Bermuda-based reinsurer Conduit Re recorded 4.9% year-on-year growth in gross premiums written (GPW) to $430.3 million for the first quarter of 2026, as strong growth in casualty and marginal growth in property more than offset a decrease in specialty premiums in the quarter.
During the opening three months of the year, Conduit Re identified select growth opportunities, primarily driven by further targeted growth in casualty classes.
The casualty segment delivered GPW growth of 23.1%, or $20.6 million to $109.7 million. In property, GPW rose by 1%, or $2.5 million year-on-year to $248.8 million, while Conduit Re opted to reduce specialty GPW by 4%, or $3 million to $71.8 million amid softening market conditions.
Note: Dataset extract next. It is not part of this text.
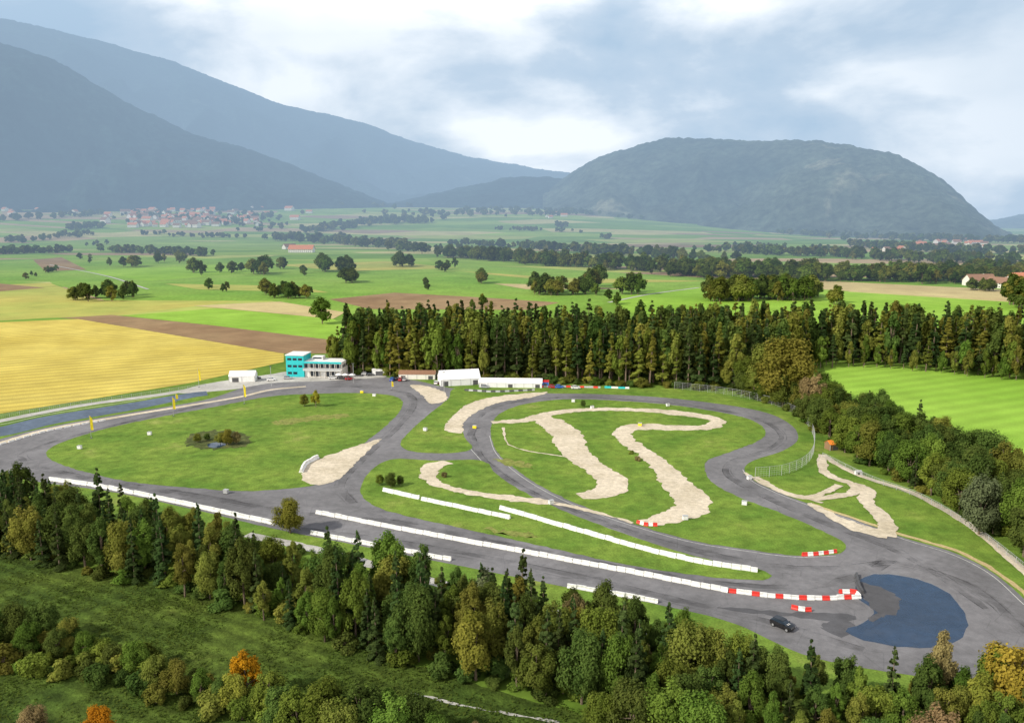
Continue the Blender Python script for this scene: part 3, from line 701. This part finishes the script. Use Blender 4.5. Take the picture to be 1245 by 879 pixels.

For the three months ended March 31st, 2026, Conduit Re’s overall risk-adjusted rate change, net of claims inflation, was -5%, driven by -9% in property, -1% in casualty, and -7% in specialty. Despite the softening trend, the reinsurer says that pricing generally remains adequate after improvements in rates and terms and conditions in recent years.
Group-wide, reinsurance revenue increased 12.8%, or by $27.3 million to $240.3 million in Q1’26, compared with $213 million a year earlier. Revenue growth in casualty was strong at 20.8% to $68.6 million, while property revenue increased by 13.4% to $133.4 million, partially offset by a decrease of 0.8% to revenue of $38.3 million in the specialty segment.
In terms of net reinsurance losses and loss related amounts during Q1’26, no loss event had a material impact on Conduit Re. The company has recorded an initial estimate, based on the latest information, related to its exposure to the ongoing conflict in the Middle East, but notes that there is high uncertainty in estimating associated losses as the war persists.
Conduit Re’s Q1’26 performance was supported by its “high-quality” investment portfolio, which delivered a return of 0.3% on the period with portfolio yield offset by the negative impact of rising treasury yields and widening credit spreads.
Chief Executive Officer, Neil Eckert, commented: “We have made a solid start to 2026, continuing to execute on the priorities we set out last year to stabilise the business and strengthen the Board, leadership and our underwriting team. Although market conditions are softening, we identified select growth opportunities, successfully enhanced our retrocession programme with more comprehensive peak and secondary peril coverage, and substantially completed our previously announced share buyback programme. On top of this, strong cash flow has increased our managed investments by approximately $400 million over the past year. In the current environment we remain focused on selectively deploying our capacity into attractive underwriting opportunities and returning excess capital to shareholders in line with Conduit’s capital management strategy.
“We are pleased with how our underwriting portfolio and invested assets have performed during recent geopolitical developments in the Middle East. This reinforces our confidence in the resilience of the business and strength of our balance sheet. Against this backdrop, subject to shareholder approval at the AGM today, the Board has approved another buyback programme of up to $50 million, which we intend to execute according to our capital management strategy.
“I am pleased that we have continued to advance the business and we remain confident in the execution of our strategy. While market conditions are more competitive, we will continue to adjust in response to changing conditions and emerging opportunities as they develop.
“During the quarter, we continued with Board succession planning, appointing Nicholas Shott as Chair, and welcoming Richard Lightowler, Peter Mullen and Penny Shaw as Independent Non-Executive Directors, each of whom brings extensive financial services expertise to the Board.
“In closing, I would like to thank Elizabeth Murphy who has retired from the Board. Elizabeth was a founding director and has provided valuable guidance and insight as audit committee chair during her tenure. I wish to also formally acknowledge the profound sense of loss from the untimely passing of Stephen Redmond. Stephen was a highly dedicated and respected Non-Executive Director, and his significant contributions and exemplary character are sincerely missed.”